Muito comum ver esses ex-veteranos de guerra – e ex-presidiários – de todas as origens pelas ruas, alguns dóceis e outros nada, praguejando em voz alta para si mesmos. Ou com camisetas de recordação: “visit fascinating Vietnam”. Quando quietos, e não surtados, não incomodavam, mas não se sabia no que poderiam se transformar de repente. Mas ou eu tocava o barco ou terminaria por desconfiar e ter medo de todo mundo. A América já não era tão “Disneyworld e Hollywood” assim (conforme vou ilustrando neste espaço), mas o intento de estudar cada vez mais, seguindo os conselhos do professor, eram ouro – nunca aceite menos do que primeiro, disse.

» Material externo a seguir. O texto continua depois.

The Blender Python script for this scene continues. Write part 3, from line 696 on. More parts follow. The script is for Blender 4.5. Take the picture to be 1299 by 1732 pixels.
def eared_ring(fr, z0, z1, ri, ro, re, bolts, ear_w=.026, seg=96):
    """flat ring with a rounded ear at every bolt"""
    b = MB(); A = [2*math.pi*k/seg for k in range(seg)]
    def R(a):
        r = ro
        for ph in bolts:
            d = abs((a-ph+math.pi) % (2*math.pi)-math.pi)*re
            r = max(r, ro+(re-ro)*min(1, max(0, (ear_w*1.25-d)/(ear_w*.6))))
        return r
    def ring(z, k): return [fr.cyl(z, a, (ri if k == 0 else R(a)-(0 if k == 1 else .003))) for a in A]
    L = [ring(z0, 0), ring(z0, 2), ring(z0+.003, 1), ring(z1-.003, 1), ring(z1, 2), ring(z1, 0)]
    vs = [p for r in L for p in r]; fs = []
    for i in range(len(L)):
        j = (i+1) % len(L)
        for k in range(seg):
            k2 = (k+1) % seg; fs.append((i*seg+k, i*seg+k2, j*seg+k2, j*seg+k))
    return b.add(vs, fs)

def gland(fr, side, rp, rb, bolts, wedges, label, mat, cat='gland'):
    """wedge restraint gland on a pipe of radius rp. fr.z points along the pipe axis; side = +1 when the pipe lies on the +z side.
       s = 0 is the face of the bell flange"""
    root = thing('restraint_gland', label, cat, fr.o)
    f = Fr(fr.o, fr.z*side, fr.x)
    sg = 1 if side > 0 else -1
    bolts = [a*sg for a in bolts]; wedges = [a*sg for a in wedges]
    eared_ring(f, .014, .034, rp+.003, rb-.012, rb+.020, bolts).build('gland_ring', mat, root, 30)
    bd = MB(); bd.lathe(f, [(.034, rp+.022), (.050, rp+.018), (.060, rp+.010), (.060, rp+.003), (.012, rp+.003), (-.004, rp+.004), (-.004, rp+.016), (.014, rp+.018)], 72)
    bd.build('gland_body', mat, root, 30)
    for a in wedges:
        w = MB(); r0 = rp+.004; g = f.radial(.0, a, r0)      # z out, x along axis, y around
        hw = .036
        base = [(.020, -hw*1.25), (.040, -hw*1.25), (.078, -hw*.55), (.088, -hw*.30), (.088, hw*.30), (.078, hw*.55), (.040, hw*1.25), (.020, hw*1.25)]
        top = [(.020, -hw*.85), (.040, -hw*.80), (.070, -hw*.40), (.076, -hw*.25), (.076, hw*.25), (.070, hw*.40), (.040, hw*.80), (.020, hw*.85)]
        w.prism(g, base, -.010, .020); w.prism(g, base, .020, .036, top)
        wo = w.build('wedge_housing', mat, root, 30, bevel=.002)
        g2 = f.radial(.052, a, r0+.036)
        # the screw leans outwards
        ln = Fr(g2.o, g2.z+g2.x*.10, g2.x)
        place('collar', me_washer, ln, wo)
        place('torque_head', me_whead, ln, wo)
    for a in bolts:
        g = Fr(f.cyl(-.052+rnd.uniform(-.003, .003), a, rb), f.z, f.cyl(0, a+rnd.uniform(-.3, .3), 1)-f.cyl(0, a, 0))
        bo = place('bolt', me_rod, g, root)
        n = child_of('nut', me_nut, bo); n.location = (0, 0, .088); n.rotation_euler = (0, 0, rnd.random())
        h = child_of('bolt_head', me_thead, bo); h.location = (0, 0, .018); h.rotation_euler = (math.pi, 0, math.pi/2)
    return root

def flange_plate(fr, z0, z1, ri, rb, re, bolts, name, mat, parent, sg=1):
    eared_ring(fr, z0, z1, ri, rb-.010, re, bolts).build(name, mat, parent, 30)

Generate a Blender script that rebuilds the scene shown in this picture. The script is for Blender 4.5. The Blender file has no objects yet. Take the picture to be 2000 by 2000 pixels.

Nós aqui temos bandidos e psicóticos. Americanos também (e têm terroristas de sobra, brotam da noite para o dia). Aqui, por um visto de turista ou estudante nos EUA vive-se uma odisseia. Meu permanente obtive lá mesmo, depois de anos, e só após interrogado sob juramento, o passado remexido. Nas filas dos consulados no Brasil é frequente candidatos a turista nos EUA terem o visto negado de pronto, às vezes sem saberem o porquê. Há muito tempo existe um rígido controle de entrada e o atual presidente americano ainda quer apertar mais e mais, vide o muro na fronteira com o México. Há um cuidado policialesco com quem quer entrar no país, mesmo que por via legal.
O Brasil é terra onde se plantando tudo dá, disse Vaz de Caminha. Do bom e do ruim, “banana pra dar e vender”. É positivo turistas injetarem recursos aqui, mas não dá para “fazer o bem sem olhar a quem”. Enquanto isso, nossos marginais de estimação sequer viajam para os EUA. E não apenas os turistas americanos – jovens, casais de idosos, recém-casados e yuppies – terão aqui as portas abertas, o perigo também terá. A massa entrando livremente não terá rosto nem passado, e pode haver consequências. Enquanto isso, nossos pivetes, punguistas e organizações criminosas também estarão ávidos por fazer a festa que nos dá fama. Haverá competição.